Last season, Nottingham Forest were shipping goals from set pieces at an alarming rate. The summer saw Nuno Espirito Santo seek to fix that issue, signing a Serbian man-mountain from Fiorentina to defend their box.
It’s proven to be a masterstroke, with Milenkovic a towering presence in the Premier League’s most improved team. His no-nonsense defending has complemented the highly-rated Murillo perfectly, with Forest closing in on a shock Champions League qualification.
Moise Kean was in danger of becoming a talent of unfulfilled potential but a summer change of clubs has changed the narrative.

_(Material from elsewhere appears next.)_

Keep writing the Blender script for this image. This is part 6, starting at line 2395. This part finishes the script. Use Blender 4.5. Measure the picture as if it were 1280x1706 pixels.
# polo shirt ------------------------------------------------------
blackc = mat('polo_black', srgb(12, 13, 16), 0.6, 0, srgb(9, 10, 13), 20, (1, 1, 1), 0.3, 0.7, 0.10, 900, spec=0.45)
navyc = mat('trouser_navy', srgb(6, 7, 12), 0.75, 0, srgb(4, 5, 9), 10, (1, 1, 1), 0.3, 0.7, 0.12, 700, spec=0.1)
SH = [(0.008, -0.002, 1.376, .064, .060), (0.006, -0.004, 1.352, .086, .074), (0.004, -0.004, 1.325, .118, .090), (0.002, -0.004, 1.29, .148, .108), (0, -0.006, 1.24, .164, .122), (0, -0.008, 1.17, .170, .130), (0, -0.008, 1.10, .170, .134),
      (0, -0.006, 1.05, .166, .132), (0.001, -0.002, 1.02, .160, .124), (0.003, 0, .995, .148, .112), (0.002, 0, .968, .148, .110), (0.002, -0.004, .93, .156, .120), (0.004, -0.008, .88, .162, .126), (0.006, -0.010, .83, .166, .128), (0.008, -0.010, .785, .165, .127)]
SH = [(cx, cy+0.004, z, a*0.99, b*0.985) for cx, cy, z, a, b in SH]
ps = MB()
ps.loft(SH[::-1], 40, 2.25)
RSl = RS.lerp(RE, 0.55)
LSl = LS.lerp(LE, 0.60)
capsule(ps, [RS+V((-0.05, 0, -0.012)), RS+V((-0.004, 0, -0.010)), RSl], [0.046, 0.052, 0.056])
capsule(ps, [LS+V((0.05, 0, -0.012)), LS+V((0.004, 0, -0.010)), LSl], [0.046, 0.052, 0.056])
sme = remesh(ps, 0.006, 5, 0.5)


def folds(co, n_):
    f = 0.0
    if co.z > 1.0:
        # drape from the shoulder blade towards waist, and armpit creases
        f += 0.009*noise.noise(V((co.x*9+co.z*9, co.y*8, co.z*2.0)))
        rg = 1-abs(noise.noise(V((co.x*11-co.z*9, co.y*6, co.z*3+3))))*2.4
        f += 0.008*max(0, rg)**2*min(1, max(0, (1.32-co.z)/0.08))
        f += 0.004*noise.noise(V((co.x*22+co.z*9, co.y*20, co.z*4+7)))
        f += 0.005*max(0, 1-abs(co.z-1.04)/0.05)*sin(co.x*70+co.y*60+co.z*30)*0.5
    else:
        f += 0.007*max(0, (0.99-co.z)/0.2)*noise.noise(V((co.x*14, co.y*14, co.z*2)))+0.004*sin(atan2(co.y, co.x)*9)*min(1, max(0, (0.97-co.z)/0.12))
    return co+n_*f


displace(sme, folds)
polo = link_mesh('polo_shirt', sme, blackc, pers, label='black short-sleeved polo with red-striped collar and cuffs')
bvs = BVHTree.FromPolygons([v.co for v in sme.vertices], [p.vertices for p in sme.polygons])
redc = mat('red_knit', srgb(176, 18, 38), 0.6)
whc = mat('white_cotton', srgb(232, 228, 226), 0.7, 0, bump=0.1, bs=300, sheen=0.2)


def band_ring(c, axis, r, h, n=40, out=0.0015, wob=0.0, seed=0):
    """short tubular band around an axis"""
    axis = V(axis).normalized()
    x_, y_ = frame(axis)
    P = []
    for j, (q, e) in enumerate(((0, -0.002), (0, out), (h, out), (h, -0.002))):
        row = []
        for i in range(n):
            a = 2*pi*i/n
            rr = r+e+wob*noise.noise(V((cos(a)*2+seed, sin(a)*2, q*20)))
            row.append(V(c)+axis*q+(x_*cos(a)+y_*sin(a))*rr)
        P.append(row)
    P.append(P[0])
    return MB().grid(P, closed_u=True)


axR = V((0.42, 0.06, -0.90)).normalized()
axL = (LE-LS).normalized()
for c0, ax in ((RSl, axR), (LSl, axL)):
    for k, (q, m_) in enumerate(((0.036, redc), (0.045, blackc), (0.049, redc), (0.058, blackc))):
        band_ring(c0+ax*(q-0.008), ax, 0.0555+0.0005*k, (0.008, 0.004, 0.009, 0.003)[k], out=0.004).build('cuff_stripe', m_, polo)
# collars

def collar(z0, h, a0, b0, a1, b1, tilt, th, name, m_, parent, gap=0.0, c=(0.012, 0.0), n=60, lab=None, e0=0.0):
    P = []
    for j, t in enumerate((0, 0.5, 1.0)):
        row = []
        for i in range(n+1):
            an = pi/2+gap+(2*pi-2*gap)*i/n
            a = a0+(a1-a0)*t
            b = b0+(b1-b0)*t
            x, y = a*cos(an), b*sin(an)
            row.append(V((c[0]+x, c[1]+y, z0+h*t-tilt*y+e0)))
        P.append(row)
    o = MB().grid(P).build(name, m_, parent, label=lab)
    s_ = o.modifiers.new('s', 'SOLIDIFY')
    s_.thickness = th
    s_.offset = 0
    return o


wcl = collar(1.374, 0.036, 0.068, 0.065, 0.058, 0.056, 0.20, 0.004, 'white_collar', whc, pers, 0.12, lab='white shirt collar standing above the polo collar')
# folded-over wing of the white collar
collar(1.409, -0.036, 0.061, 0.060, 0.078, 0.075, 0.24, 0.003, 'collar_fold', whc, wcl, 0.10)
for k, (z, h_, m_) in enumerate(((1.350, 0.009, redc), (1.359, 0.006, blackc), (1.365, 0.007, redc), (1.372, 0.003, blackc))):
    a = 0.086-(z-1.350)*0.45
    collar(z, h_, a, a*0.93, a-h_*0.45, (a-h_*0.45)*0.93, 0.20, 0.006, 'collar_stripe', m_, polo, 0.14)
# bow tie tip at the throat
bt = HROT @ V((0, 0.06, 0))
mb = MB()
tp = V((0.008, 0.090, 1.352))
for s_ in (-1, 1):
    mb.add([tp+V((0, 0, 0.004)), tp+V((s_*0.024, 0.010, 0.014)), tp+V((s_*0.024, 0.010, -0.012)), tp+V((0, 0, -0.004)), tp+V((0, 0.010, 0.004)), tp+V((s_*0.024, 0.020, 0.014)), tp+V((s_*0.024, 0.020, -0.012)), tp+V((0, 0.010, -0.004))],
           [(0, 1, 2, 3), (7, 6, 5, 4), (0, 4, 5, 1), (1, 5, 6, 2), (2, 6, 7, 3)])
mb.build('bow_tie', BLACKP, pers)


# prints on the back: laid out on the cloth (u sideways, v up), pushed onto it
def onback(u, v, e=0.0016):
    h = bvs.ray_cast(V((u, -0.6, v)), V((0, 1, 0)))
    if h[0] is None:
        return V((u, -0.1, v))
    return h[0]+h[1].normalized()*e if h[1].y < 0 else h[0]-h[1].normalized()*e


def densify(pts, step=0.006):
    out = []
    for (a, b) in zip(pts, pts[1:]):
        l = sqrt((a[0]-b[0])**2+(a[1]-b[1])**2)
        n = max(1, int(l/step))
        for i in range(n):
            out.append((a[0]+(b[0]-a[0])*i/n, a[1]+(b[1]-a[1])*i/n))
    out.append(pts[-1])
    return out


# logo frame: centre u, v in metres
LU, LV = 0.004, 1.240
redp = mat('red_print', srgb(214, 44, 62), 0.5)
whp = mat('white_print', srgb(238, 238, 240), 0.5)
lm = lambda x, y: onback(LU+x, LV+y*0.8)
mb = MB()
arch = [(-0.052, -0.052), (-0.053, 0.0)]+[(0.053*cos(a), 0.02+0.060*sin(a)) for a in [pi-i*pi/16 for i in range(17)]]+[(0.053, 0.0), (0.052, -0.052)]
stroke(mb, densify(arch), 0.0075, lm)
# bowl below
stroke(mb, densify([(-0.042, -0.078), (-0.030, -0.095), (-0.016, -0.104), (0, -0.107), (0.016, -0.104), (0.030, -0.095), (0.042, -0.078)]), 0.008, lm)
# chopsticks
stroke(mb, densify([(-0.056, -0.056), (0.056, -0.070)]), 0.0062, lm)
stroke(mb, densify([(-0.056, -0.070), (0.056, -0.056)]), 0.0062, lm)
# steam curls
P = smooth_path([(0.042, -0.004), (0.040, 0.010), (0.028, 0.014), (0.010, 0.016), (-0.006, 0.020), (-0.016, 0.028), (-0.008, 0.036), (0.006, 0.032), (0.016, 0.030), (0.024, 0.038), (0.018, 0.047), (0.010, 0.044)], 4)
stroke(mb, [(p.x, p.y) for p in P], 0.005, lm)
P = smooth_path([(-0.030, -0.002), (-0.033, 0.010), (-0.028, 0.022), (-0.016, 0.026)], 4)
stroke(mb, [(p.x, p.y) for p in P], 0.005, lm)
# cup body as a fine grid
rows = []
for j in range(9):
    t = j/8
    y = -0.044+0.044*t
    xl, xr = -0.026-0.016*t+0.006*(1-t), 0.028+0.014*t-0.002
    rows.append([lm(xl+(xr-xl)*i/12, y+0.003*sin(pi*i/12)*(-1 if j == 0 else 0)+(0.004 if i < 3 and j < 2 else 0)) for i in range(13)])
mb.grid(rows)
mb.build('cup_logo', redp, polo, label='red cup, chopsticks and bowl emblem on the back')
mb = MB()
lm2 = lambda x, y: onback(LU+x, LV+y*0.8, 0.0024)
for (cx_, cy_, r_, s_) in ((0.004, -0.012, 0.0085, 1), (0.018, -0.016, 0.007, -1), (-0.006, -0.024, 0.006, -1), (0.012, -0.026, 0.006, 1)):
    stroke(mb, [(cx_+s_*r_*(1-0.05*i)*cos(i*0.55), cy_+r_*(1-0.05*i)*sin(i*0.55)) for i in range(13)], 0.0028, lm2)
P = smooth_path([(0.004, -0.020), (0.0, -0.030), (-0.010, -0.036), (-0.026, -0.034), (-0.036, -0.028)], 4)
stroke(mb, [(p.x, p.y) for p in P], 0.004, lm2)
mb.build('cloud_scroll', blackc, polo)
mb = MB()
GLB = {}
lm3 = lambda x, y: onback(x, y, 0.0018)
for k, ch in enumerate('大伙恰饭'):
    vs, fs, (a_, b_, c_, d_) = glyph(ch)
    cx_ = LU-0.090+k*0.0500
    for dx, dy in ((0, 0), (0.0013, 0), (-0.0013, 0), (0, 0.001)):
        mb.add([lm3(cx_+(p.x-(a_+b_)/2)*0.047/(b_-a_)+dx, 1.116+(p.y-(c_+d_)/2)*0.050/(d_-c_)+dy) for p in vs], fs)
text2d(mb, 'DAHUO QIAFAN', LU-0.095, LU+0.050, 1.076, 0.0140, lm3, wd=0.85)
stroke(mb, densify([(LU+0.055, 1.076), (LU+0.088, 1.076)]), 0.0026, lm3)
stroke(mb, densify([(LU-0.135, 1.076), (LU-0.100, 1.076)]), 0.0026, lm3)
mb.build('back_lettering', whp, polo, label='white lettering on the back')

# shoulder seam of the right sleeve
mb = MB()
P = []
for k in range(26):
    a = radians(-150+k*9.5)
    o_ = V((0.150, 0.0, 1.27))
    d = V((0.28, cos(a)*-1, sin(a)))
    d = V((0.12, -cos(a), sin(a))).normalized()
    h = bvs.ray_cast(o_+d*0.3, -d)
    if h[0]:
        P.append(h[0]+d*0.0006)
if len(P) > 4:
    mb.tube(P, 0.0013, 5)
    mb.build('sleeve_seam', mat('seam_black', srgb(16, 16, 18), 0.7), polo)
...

A bit-part player at Juventus, he’s become the main man at Fiorentina. The 25-year-old has scored 20 goals in all competitions this season, reclaimed his place in the Italy side, and sits second for goals scored in Serie A. For a fee of just £11m, that’s immense value.
Gianluca Scamacca’s ACL injury might be remembered as the sliding doors moment in Matteo Retegui’s career.
Atalanta’s need for a replacement tempted the Italian side into the transfer market, with £23m spent to sign the Genoa forward. Retegui had scored just seven league goals during his debut season with Genoa but has proven to be the perfect fit in Bergamo.
He’s scored 25 goals for Gian Piero Gasperni’s side and is the runaway leader in the race to be Serie A’s top scorer. Just over 18 months ago, Retegui was a relatively unknown 23-year-old playing his club football in Argentina.
Now, he’s the first-choice forward for Italy and closing in on joining Azzurri icons including Francesco Totti and Alessandro Del Piero as a Capocannoniere award winner. What a rise.
It’s not often that arguably the world’s finest footballer becomes available on a free transfer.
Sure, to call Kylian Mbappe a free transfer is a stretch given the gargantuan wages and signing-on fee involved in the deal, but you get the point.
Real Madrid did not pay a transfer fee for a player who has 31 goals and counting and could be the face of their project for the foreseeable future.